To do:
The listing below holds a line with "Write part 3" and a later line with "tag(mb.build('pasture_grass', M_grass, smooth=False), 'green". Write out those two lines and every line between them, exactly, and nothing else.
### Task data ###
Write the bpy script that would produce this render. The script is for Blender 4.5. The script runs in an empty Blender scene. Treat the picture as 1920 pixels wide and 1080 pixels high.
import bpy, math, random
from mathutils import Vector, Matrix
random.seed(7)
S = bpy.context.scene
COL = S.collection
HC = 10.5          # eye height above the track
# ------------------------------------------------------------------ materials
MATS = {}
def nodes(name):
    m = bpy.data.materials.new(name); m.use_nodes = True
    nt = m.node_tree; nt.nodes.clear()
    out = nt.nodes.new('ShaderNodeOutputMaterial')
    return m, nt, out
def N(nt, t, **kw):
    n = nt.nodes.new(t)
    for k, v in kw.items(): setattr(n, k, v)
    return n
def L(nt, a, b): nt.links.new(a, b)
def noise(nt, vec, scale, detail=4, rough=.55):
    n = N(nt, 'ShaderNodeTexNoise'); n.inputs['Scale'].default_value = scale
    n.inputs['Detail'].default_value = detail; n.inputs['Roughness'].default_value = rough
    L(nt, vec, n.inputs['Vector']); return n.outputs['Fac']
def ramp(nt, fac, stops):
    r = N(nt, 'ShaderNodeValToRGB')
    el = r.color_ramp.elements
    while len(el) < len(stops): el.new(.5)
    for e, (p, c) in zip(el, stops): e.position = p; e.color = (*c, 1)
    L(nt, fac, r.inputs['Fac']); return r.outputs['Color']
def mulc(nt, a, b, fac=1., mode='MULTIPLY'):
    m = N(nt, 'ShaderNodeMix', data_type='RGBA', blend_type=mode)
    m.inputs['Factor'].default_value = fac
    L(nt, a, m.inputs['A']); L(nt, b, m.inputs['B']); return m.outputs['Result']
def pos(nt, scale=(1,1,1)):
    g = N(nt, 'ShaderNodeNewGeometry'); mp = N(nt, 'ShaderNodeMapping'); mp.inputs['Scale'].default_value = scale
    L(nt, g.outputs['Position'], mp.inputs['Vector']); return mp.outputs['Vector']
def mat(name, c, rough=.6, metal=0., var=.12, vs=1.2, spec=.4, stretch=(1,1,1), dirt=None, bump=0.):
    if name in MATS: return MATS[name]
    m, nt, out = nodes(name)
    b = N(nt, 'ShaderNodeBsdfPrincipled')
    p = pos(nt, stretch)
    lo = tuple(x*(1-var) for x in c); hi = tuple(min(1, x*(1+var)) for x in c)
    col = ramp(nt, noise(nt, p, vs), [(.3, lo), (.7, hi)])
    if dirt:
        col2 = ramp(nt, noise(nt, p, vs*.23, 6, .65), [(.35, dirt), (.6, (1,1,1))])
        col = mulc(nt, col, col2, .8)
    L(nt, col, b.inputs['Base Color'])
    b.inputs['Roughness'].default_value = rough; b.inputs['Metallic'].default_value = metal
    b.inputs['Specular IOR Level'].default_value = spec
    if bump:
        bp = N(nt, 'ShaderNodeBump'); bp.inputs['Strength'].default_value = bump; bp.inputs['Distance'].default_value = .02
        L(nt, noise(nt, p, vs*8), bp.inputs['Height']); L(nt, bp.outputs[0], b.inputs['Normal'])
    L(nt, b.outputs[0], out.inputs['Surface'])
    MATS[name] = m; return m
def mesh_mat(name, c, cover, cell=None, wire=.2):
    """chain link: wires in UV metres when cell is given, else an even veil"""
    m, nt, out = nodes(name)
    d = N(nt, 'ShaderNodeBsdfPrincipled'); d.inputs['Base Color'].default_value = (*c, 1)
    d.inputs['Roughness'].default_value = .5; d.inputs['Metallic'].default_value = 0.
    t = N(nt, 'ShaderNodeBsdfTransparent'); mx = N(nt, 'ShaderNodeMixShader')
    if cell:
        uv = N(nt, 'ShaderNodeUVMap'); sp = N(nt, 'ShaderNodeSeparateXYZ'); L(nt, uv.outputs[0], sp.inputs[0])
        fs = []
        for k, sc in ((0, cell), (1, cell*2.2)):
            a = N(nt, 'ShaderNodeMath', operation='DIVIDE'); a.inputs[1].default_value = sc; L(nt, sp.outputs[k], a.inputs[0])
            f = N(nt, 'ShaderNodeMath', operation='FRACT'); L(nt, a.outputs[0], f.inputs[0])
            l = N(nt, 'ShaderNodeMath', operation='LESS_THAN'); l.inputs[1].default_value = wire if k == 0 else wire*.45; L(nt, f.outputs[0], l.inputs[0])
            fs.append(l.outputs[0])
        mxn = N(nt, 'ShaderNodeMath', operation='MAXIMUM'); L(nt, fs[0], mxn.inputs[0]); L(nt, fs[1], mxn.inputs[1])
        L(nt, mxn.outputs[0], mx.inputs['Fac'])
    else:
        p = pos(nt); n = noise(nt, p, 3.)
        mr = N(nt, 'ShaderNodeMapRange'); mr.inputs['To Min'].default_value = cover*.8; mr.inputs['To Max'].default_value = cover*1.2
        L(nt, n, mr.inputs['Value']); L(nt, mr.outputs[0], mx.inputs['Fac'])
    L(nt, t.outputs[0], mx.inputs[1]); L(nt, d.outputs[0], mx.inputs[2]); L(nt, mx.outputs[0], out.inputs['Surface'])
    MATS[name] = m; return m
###
### Task data ###
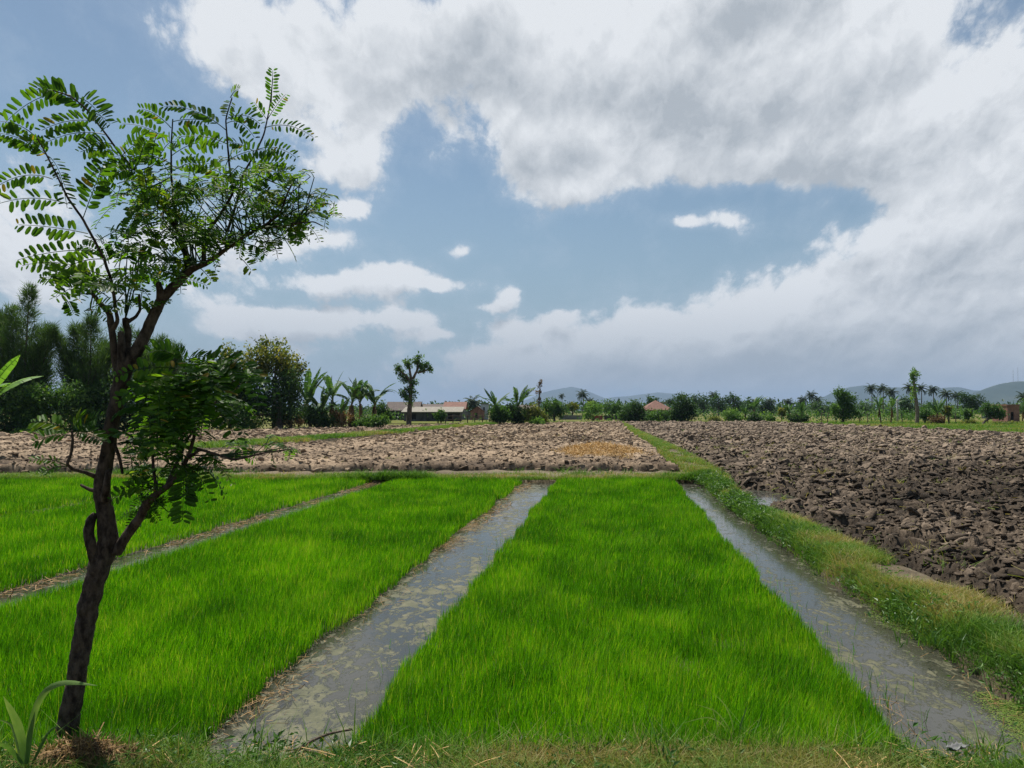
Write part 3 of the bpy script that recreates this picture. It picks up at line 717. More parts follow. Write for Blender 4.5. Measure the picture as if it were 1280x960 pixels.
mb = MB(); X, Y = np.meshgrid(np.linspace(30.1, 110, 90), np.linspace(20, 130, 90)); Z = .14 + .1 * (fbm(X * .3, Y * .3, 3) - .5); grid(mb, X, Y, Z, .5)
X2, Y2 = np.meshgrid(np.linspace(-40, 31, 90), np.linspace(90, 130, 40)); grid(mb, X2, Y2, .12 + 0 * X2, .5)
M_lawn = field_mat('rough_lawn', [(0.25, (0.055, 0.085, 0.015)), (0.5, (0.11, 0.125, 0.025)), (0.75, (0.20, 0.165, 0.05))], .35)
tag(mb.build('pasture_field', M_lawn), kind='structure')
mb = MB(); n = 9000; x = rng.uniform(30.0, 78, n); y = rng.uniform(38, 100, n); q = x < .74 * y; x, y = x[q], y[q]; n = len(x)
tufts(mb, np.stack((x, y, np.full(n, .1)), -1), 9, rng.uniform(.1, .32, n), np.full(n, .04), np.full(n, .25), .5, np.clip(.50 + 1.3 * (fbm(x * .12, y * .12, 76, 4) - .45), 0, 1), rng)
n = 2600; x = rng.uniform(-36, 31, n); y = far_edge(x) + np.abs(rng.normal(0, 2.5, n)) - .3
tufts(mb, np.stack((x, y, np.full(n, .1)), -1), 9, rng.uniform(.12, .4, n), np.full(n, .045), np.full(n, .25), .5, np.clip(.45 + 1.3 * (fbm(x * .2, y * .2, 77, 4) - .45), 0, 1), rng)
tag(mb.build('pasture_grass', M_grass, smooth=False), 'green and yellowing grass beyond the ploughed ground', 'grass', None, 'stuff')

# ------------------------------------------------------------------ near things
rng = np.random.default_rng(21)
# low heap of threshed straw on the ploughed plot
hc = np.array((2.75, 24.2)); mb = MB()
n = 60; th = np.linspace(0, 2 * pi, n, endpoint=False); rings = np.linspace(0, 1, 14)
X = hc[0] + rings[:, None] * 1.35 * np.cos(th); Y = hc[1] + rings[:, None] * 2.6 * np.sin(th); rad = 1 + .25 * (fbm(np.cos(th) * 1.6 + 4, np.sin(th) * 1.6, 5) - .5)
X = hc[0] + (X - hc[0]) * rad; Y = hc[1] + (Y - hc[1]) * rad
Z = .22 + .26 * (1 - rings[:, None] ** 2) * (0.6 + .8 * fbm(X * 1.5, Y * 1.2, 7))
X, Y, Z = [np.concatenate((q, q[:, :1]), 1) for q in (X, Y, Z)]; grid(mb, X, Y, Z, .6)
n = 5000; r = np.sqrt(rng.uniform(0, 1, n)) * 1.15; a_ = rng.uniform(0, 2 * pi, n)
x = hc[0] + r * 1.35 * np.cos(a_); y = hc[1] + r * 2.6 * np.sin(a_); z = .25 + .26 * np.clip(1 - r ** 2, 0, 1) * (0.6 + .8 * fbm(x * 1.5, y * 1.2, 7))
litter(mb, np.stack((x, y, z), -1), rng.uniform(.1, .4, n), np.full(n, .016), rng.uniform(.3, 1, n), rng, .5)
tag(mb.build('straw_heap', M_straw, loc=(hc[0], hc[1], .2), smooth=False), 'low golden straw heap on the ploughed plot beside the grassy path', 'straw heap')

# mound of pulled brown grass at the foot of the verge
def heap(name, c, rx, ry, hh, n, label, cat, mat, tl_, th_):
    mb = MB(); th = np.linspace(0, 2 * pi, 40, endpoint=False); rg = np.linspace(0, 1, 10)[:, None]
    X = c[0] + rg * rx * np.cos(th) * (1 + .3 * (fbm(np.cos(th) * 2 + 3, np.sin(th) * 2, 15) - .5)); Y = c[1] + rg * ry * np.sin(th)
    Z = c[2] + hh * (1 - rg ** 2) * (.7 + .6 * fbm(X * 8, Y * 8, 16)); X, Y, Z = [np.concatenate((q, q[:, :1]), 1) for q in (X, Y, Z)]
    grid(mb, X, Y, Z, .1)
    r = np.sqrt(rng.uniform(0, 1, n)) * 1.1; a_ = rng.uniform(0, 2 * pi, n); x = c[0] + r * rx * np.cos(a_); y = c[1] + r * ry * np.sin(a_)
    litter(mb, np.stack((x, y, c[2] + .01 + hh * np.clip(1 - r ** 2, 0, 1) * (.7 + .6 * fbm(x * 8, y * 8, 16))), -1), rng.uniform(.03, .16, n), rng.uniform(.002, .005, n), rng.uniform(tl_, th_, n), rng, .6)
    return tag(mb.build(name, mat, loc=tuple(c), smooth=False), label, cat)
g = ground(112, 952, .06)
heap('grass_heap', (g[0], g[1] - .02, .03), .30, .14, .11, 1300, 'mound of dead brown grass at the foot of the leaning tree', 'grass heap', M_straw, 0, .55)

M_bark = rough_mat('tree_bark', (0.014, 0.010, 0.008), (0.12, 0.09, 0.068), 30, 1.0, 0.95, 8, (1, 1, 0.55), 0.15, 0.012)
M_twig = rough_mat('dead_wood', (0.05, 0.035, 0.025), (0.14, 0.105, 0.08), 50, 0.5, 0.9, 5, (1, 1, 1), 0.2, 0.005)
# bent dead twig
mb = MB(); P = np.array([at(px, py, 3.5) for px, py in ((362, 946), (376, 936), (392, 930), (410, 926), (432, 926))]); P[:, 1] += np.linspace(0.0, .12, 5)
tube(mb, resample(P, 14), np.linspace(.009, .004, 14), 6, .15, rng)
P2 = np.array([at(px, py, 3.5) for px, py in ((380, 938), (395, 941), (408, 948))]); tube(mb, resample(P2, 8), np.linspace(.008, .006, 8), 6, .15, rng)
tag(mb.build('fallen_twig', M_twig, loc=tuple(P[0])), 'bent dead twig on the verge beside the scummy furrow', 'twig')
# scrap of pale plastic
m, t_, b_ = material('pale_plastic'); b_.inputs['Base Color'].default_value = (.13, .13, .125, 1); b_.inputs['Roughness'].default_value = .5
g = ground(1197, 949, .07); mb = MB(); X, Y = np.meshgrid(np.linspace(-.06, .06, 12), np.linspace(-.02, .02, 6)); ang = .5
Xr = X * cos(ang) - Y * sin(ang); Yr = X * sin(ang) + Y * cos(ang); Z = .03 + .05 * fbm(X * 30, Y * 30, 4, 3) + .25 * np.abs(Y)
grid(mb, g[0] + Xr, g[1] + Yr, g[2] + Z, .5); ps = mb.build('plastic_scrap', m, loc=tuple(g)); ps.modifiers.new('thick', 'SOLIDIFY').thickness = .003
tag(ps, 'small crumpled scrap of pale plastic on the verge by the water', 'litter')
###
Exercise response:
Write part 3 of the bpy script that recreates this picture. It picks up at line 717. More parts follow. Write for Blender 4.5. Measure the picture as if it were 1280x960 pixels.
mb = MB(); X, Y = np.meshgrid(np.linspace(30.1, 110, 90), np.linspace(20, 130, 90)); Z = .14 + .1 * (fbm(X * .3, Y * .3, 3) - .5); grid(mb, X, Y, Z, .5)
X2, Y2 = np.meshgrid(np.linspace(-40, 31, 90), np.linspace(90, 130, 40)); grid(mb, X2, Y2, .12 + 0 * X2, .5)
M_lawn = field_mat('rough_lawn', [(0.25, (0.055, 0.085, 0.015)), (0.5, (0.11, 0.125, 0.025)), (0.75, (0.20, 0.165, 0.05))], .35)
tag(mb.build('pasture_field', M_lawn), kind='structure')
mb = MB(); n = 9000; x = rng.uniform(30.0, 78, n); y = rng.uniform(38, 100, n); q = x < .74 * y; x, y = x[q], y[q]; n = len(x)
tufts(mb, np.stack((x, y, np.full(n, .1)), -1), 9, rng.uniform(.1, .32, n), np.full(n, .04), np.full(n, .25), .5, np.clip(.50 + 1.3 * (fbm(x * .12, y * .12, 76, 4) - .45), 0, 1), rng)
n = 2600; x = rng.uniform(-36, 31, n); y = far_edge(x) + np.abs(rng.normal(0, 2.5, n)) - .3
tufts(mb, np.stack((x, y, np.full(n, .1)), -1), 9, rng.uniform(.12, .4, n), np.full(n, .045), np.full(n, .25), .5, np.clip(.45 + 1.3 * (fbm(x * .2, y * .2, 77, 4) - .45), 0, 1), rng)
tag(mb.build('pasture_grass', M_grass, smooth=False), 'green and yellowing grass beyond the ploughed ground', 'grass', None, 'stuff')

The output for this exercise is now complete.